• Exercise: Repeat the material exactly, leaving nothing out.

※

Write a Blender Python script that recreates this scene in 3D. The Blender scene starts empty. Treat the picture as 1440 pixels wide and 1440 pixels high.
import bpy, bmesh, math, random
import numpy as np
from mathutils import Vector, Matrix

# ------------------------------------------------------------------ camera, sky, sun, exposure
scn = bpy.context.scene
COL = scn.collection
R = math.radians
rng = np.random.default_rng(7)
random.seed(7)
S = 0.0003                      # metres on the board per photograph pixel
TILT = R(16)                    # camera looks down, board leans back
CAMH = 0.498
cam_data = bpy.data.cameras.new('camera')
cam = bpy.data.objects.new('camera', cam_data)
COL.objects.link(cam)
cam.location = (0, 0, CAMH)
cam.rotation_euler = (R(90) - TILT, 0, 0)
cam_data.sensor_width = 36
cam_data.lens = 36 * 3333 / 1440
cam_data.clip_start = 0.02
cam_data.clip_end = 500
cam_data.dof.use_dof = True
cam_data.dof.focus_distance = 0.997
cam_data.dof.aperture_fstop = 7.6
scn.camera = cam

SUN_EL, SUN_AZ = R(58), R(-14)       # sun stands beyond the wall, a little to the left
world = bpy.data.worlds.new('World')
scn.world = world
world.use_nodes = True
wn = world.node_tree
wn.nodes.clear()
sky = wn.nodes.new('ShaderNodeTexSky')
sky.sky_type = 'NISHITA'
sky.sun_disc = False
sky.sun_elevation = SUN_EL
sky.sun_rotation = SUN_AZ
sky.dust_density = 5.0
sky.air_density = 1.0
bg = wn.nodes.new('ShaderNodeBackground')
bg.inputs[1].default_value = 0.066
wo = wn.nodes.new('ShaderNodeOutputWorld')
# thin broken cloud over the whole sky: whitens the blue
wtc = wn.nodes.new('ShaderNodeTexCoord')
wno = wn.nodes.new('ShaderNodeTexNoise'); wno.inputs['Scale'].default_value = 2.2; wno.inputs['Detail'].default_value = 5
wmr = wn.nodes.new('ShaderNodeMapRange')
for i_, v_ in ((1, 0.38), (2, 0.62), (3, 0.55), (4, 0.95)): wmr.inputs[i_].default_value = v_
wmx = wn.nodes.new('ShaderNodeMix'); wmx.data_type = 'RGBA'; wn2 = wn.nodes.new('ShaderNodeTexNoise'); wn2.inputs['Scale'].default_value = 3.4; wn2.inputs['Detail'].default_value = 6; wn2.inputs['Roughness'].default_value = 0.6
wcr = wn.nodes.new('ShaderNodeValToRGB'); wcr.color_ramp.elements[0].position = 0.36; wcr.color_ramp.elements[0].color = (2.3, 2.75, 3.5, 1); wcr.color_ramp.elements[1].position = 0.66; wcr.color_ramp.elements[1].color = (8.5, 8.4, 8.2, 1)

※

• Solution to the problem:
Write a Blender Python script that recreates this scene in 3D. The Blender scene starts empty. Treat the picture as 1440 pixels wide and 1440 pixels high.
import bpy, bmesh, math, random
import numpy as np
from mathutils import Vector, Matrix

# ------------------------------------------------------------------ camera, sky, sun, exposure
scn = bpy.context.scene
COL = scn.collection
R = math.radians
rng = np.random.default_rng(7)
random.seed(7)
S = 0.0003                      # metres on the board per photograph pixel
TILT = R(16)                    # camera looks down, board leans back
CAMH = 0.498
cam_data = bpy.data.cameras.new('camera')
cam = bpy.data.objects.new('camera', cam_data)
COL.objects.link(cam)
cam.location = (0, 0, CAMH)
cam.rotation_euler = (R(90) - TILT, 0, 0)
cam_data.sensor_width = 36
cam_data.lens = 36 * 3333 / 1440
cam_data.clip_start = 0.02
cam_data.clip_end = 500
cam_data.dof.use_dof = True
cam_data.dof.focus_distance = 0.997
cam_data.dof.aperture_fstop = 7.6
scn.camera = cam

SUN_EL, SUN_AZ = R(58), R(-14)       # sun stands beyond the wall, a little to the left
world = bpy.data.worlds.new('World')
scn.world = world
world.use_nodes = True
wn = world.node_tree
wn.nodes.clear()
sky = wn.nodes.new('ShaderNodeTexSky')
sky.sky_type = 'NISHITA'
sky.sun_disc = False
sky.sun_elevation = SUN_EL
sky.sun_rotation = SUN_AZ
sky.dust_density = 5.0
sky.air_density = 1.0
bg = wn.nodes.new('ShaderNodeBackground')
bg.inputs[1].default_value = 0.066
wo = wn.nodes.new('ShaderNodeOutputWorld')
# thin broken cloud over the whole sky: whitens the blue
wtc = wn.nodes.new('ShaderNodeTexCoord')
wno = wn.nodes.new('ShaderNodeTexNoise'); wno.inputs['Scale'].default_value = 2.2; wno.inputs['Detail'].default_value = 5
wmr = wn.nodes.new('ShaderNodeMapRange')
for i_, v_ in ((1, 0.38), (2, 0.62), (3, 0.55), (4, 0.95)): wmr.inputs[i_].default_value = v_
wmx = wn.nodes.new('ShaderNodeMix'); wmx.data_type = 'RGBA'; wn2 = wn.nodes.new('ShaderNodeTexNoise'); wn2.inputs['Scale'].default_value = 3.4; wn2.inputs['Detail'].default_value = 6; wn2.inputs['Roughness'].default_value = 0.6
wcr = wn.nodes.new('ShaderNodeValToRGB'); wcr.color_ramp.elements[0].position = 0.36; wcr.color_ramp.elements[0].color = (2.3, 2.75, 3.5, 1); wcr.color_ramp.elements[1].position = 0.66; wcr.color_ramp.elements[1].color = (8.5, 8.4, 8.2, 1)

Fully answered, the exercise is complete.